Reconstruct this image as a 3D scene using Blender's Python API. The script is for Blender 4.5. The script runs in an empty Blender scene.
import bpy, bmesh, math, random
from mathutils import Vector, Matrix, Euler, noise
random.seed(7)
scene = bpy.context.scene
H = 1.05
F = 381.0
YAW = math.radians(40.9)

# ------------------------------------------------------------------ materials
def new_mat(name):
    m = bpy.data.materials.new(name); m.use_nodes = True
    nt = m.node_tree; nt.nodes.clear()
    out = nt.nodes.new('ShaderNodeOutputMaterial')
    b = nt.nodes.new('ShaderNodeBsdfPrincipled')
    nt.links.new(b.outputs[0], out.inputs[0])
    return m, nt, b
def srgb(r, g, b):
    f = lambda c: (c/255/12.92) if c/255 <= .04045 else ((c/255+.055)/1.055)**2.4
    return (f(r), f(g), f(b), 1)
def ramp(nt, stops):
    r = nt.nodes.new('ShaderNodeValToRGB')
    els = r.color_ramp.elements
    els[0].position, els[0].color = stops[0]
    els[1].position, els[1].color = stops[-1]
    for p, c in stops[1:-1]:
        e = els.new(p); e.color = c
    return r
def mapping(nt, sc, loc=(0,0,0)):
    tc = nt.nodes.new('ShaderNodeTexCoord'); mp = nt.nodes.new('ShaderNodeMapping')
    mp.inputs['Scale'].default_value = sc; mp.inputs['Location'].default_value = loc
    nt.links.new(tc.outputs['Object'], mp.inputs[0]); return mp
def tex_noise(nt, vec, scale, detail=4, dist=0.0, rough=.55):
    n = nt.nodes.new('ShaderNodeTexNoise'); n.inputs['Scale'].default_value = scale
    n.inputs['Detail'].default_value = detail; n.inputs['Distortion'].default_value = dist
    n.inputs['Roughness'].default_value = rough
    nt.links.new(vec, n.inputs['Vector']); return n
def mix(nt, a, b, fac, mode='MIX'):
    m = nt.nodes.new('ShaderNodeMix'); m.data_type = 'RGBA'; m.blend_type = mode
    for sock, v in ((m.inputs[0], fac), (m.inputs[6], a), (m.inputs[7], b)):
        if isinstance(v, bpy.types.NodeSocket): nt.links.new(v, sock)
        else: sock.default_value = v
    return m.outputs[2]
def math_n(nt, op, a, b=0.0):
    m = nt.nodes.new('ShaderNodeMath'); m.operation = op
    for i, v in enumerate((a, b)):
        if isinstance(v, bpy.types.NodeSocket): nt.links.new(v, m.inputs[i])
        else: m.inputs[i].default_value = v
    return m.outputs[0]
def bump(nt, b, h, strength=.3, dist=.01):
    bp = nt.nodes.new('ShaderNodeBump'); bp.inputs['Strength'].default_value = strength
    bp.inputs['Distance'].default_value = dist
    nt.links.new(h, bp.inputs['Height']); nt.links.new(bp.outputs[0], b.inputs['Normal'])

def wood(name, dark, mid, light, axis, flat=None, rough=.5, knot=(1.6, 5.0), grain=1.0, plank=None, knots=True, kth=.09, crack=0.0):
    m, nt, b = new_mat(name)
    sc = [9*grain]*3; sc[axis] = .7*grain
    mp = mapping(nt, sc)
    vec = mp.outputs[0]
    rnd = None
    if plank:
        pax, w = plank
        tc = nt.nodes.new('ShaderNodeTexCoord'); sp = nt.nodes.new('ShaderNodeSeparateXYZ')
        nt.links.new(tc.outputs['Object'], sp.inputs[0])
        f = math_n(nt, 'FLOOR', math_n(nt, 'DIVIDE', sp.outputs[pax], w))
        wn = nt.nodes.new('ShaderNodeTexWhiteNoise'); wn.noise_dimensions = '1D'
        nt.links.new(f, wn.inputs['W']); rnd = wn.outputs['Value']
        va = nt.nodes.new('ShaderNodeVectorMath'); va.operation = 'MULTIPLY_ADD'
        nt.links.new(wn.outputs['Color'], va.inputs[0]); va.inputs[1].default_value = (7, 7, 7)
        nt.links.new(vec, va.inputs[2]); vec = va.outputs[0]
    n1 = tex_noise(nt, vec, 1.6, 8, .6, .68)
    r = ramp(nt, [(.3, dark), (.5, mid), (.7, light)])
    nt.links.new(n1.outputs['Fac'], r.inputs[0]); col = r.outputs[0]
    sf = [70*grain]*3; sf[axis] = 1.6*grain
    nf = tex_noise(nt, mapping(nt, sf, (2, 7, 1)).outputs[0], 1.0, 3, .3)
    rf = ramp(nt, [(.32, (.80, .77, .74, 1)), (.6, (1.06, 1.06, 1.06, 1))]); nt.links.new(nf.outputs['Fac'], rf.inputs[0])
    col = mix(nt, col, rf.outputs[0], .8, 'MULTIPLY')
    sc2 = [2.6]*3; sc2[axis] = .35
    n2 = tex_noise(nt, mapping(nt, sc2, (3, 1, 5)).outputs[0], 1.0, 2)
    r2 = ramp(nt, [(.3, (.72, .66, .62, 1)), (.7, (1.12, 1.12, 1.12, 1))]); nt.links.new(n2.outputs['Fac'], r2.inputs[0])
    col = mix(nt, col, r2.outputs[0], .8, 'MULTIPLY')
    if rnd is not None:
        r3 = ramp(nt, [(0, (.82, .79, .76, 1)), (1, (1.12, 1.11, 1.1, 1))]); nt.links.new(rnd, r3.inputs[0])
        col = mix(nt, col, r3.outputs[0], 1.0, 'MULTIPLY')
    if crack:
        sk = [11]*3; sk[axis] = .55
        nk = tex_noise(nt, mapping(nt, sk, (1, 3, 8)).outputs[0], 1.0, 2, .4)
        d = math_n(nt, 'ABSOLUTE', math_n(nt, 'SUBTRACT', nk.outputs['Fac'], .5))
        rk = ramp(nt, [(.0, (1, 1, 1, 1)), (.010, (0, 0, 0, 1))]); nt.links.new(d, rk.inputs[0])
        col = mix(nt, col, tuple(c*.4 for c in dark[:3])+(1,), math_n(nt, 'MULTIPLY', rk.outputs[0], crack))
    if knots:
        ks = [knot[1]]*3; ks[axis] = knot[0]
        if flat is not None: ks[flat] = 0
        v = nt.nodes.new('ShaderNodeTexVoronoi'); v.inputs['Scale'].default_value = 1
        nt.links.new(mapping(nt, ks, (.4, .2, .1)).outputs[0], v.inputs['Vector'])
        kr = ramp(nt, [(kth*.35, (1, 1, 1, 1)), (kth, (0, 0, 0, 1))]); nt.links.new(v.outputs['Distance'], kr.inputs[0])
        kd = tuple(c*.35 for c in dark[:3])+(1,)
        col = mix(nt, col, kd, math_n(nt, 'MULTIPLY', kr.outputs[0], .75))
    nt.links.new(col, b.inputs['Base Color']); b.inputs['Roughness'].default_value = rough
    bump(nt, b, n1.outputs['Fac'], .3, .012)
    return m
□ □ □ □
The exercise =>
Copy out all of the data exactly, leaving nothing out.

Correct answer =>
Reconstruct this image as a 3D scene using Blender's Python API. The script is for Blender 4.5. The script runs in an empty Blender scene.
import bpy, bmesh, math, random
from mathutils import Vector, Matrix, Euler, noise
random.seed(7)
scene = bpy.context.scene
H = 1.05
F = 381.0
YAW = math.radians(40.9)

# ------------------------------------------------------------------ materials
def new_mat(name):
    m = bpy.data.materials.new(name); m.use_nodes = True
    nt = m.node_tree; nt.nodes.clear()
    out = nt.nodes.new('ShaderNodeOutputMaterial')
    b = nt.nodes.new('ShaderNodeBsdfPrincipled')
    nt.links.new(b.outputs[0], out.inputs[0])
    return m, nt, b
def srgb(r, g, b):
    f = lambda c: (c/255/12.92) if c/255 <= .04045 else ((c/255+.055)/1.055)**2.4
    return (f(r), f(g), f(b), 1)
def ramp(nt, stops):
    r = nt.nodes.new('ShaderNodeValToRGB')
    els = r.color_ramp.elements
    els[0].position, els[0].color = stops[0]
    els[1].position, els[1].color = stops[-1]
    for p, c in stops[1:-1]:
        e = els.new(p); e.color = c
    return r
def mapping(nt, sc, loc=(0,0,0)):
    tc = nt.nodes.new('ShaderNodeTexCoord'); mp = nt.nodes.new('ShaderNodeMapping')
    mp.inputs['Scale'].default_value = sc; mp.inputs['Location'].default_value = loc
    nt.links.new(tc.outputs['Object'], mp.inputs[0]); return mp
def tex_noise(nt, vec, scale, detail=4, dist=0.0, rough=.55):
    n = nt.nodes.new('ShaderNodeTexNoise'); n.inputs['Scale'].default_value = scale
    n.inputs['Detail'].default_value = detail; n.inputs['Distortion'].default_value = dist
    n.inputs['Roughness'].default_value = rough
    nt.links.new(vec, n.inputs['Vector']); return n
def mix(nt, a, b, fac, mode='MIX'):
    m = nt.nodes.new('ShaderNodeMix'); m.data_type = 'RGBA'; m.blend_type = mode
    for sock, v in ((m.inputs[0], fac), (m.inputs[6], a), (m.inputs[7], b)):
        if isinstance(v, bpy.types.NodeSocket): nt.links.new(v, sock)
        else: sock.default_value = v
    return m.outputs[2]
def math_n(nt, op, a, b=0.0):
    m = nt.nodes.new('ShaderNodeMath'); m.operation = op
    for i, v in enumerate((a, b)):
        if isinstance(v, bpy.types.NodeSocket): nt.links.new(v, m.inputs[i])
        else: m.inputs[i].default_value = v
    return m.outputs[0]
def bump(nt, b, h, strength=.3, dist=.01):
    bp = nt.nodes.new('ShaderNodeBump'); bp.inputs['Strength'].default_value = strength
    bp.inputs['Distance'].default_value = dist
    nt.links.new(h, bp.inputs['Height']); nt.links.new(bp.outputs[0], b.inputs['Normal'])

def wood(name, dark, mid, light, axis, flat=None, rough=.5, knot=(1.6, 5.0), grain=1.0, plank=None, knots=True, kth=.09, crack=0.0):
    m, nt, b = new_mat(name)
    sc = [9*grain]*3; sc[axis] = .7*grain
    mp = mapping(nt, sc)
    vec = mp.outputs[0]
    rnd = None
    if plank:
        pax, w = plank
        tc = nt.nodes.new('ShaderNodeTexCoord'); sp = nt.nodes.new('ShaderNodeSeparateXYZ')
        nt.links.new(tc.outputs['Object'], sp.inputs[0])
        f = math_n(nt, 'FLOOR', math_n(nt, 'DIVIDE', sp.outputs[pax], w))
        wn = nt.nodes.new('ShaderNodeTexWhiteNoise'); wn.noise_dimensions = '1D'
        nt.links.new(f, wn.inputs['W']); rnd = wn.outputs['Value']
        va = nt.nodes.new('ShaderNodeVectorMath'); va.operation = 'MULTIPLY_ADD'
        nt.links.new(wn.outputs['Color'], va.inputs[0]); va.inputs[1].default_value = (7, 7, 7)
        nt.links.new(vec, va.inputs[2]); vec = va.outputs[0]
    n1 = tex_noise(nt, vec, 1.6, 8, .6, .68)
    r = ramp(nt, [(.3, dark), (.5, mid), (.7, light)])
    nt.links.new(n1.outputs['Fac'], r.inputs[0]); col = r.outputs[0]
    sf = [70*grain]*3; sf[axis] = 1.6*grain
    nf = tex_noise(nt, mapping(nt, sf, (2, 7, 1)).outputs[0], 1.0, 3, .3)
    rf = ramp(nt, [(.32, (.80, .77, .74, 1)), (.6, (1.06, 1.06, 1.06, 1))]); nt.links.new(nf.outputs['Fac'], rf.inputs[0])
    col = mix(nt, col, rf.outputs[0], .8, 'MULTIPLY')
    sc2 = [2.6]*3; sc2[axis] = .35
    n2 = tex_noise(nt, mapping(nt, sc2, (3, 1, 5)).outputs[0], 1.0, 2)
    r2 = ramp(nt, [(.3, (.72, .66, .62, 1)), (.7, (1.12, 1.12, 1.12, 1))]); nt.links.new(n2.outputs['Fac'], r2.inputs[0])
    col = mix(nt, col, r2.outputs[0], .8, 'MULTIPLY')
    if rnd is not None:
        r3 = ramp(nt, [(0, (.82, .79, .76, 1)), (1, (1.12, 1.11, 1.1, 1))]); nt.links.new(rnd, r3.inputs[0])
        col = mix(nt, col, r3.outputs[0], 1.0, 'MULTIPLY')
    if crack:
        sk = [11]*3; sk[axis] = .55
        nk = tex_noise(nt, mapping(nt, sk, (1, 3, 8)).outputs[0], 1.0, 2, .4)
        d = math_n(nt, 'ABSOLUTE', math_n(nt, 'SUBTRACT', nk.outputs['Fac'], .5))
        rk = ramp(nt, [(.0, (1, 1, 1, 1)), (.010, (0, 0, 0, 1))]); nt.links.new(d, rk.inputs[0])
        col = mix(nt, col, tuple(c*.4 for c in dark[:3])+(1,), math_n(nt, 'MULTIPLY', rk.outputs[0], crack))
    if knots:
        ks = [knot[1]]*3; ks[axis] = knot[0]
        if flat is not None: ks[flat] = 0
        v = nt.nodes.new('ShaderNodeTexVoronoi'); v.inputs['Scale'].default_value = 1
        nt.links.new(mapping(nt, ks, (.4, .2, .1)).outputs[0], v.inputs['Vector'])
        kr = ramp(nt, [(kth*.35, (1, 1, 1, 1)), (kth, (0, 0, 0, 1))]); nt.links.new(v.outputs['Distance'], kr.inputs[0])
        kd = tuple(c*.35 for c in dark[:3])+(1,)
        col = mix(nt, col, kd, math_n(nt, 'MULTIPLY', kr.outputs[0], .75))
    nt.links.new(col, b.inputs['Base Color']); b.inputs['Roughness'].default_value = rough
    bump(nt, b, n1.outputs['Fac'], .3, .012)
    return m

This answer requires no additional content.